Wealthy customers have the option of replacing high power electrical appliances with equivalent gas units. If your house is supplied with gas, you can consider purchasing a modest gas stove and a gas water heater for a total of about $1,000. Installation of the stove may be do-it-yourself, but the water heater installation could easily cost over $500. Unfortunately, the success of this substitution depends on your gas company’s never adding a “demand” charge!

APS and other electrical suppliers may suggest installing a “load shedding” system. Hardware cost alone for such a system is beyond most middle-class homeowners, and the installation cost will be prohibitive because you must hire an electrical contractor for the job.

Now for some mathematics. APS defines the “demand” itself as the “average kW supplied during the 60-minute period of maximum use during the customer’s On-Peak hours”.  Recall that demand is measured in kilowatts; the new demand charge is in addition to the (regular) energy charge measured in kilowatt-hours.

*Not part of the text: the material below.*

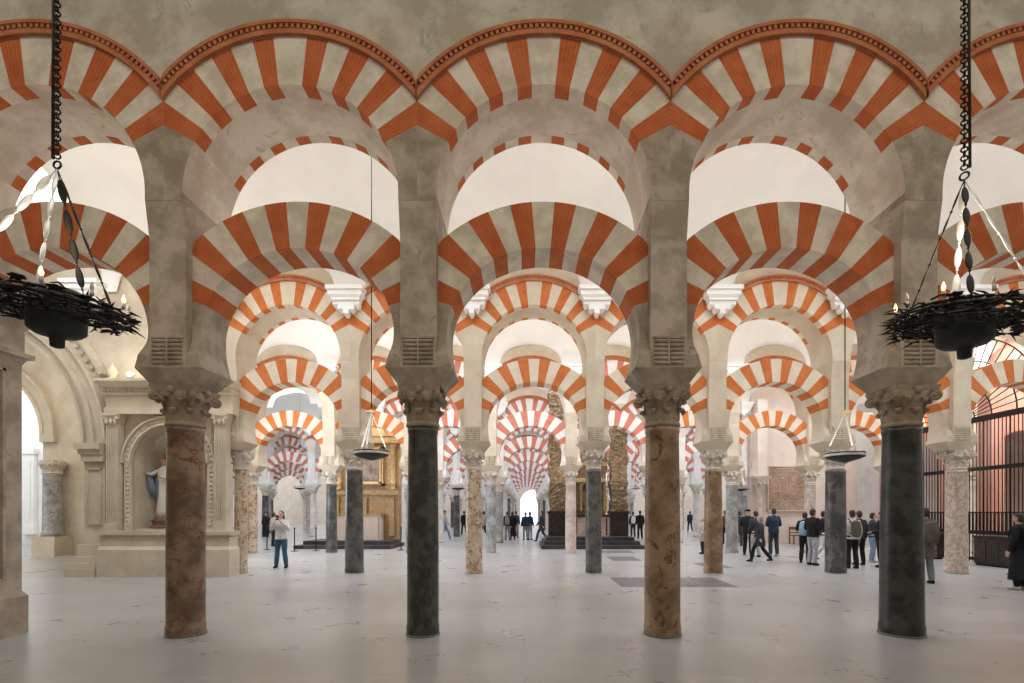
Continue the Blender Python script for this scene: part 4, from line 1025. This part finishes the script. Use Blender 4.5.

For an easy example, assume for simplicity that you draw one kilowatt continuously all day every day for a one “month” billing cycle except for five minutes on one day when I draw ten kilowatts.  What is your “demand” (in kilowatts)? It is 1.75 kW, based on an average over 60 minutes, as follows: ((1 kW x 55 minutes) + (10 kW x 5 minutes)) x (1 hour / 60 minutes) = (55 kW-minutes + 50 kW-minutes) x (1 hour / 60 minutes) = 105/60 kW = 1.75 kW. Note that if you are a customer of the Salt River Project (SRP), your demand would double to 3.50 kW because SRP averages over only 30 minutes.

Here is another example, based on a slight simplification of the performance of an electrical stove. For simplicity, assume that your load is zero for an entire billing cycle except for the following appliance operation, which occurs once a day during the same hour every day.

The entire load is an electrical stove with three elements in use: two surface units at 3.0 kW and one oven element (for simplicity) also at 3.0 kW.  The stove is on for exactly 60 minutes every day, but the three elements are thermostatically controlled and cycle on and off independently of one another.  Each element cycles continuously for the 60 minutes and is on for five minutes and then off for ten minutes.  Is the demand calculable from the foregoing information, or does the demand depend on statistics regarding how the three loads overlap?

The demand is easily calculable, because the overlap, which varies greatly over time, does not matter at all.  Each heating element is on one-third of the time and off two-thirds of the time, and each one goes through four cycles during the 60 minute averaging period. Therefore, each element has an average demand of 1/3 of 3.0 kW or 1.0 kW, so that the total demand is three times that or 3.0 kW, independent of the overlap. (As long as each element goes through the same number of cycles, the foregoing calculation is correct.)

To be fair to APS, I understand that they intend to offer a plan similar to their present ECT-2 in the tariff. It has a high summer demand charge rate ($13.50 per kilowatt) but a lower rate for energy (5.7 cents average per kilowatt-hour instead of 13.4 average cents per kWh). If you have the money to purchase and install a computerized load-shedding system to control your demand and the expertise to maintain it, it is theoretically possible to save money, but you will be entering a gambling casino operated by APS. As with most casinos, the odds are against the gambler!

To avoid bankruptcy, switch to gas or install a load shedder. Better yet, file a motion with the Arizona Corporation Commission (ACC) to “intervene” in APS Docket No. 16-0036 as a ratepayer. There is no charge to participate in ACC proceedings, and you don’t need a lawyer!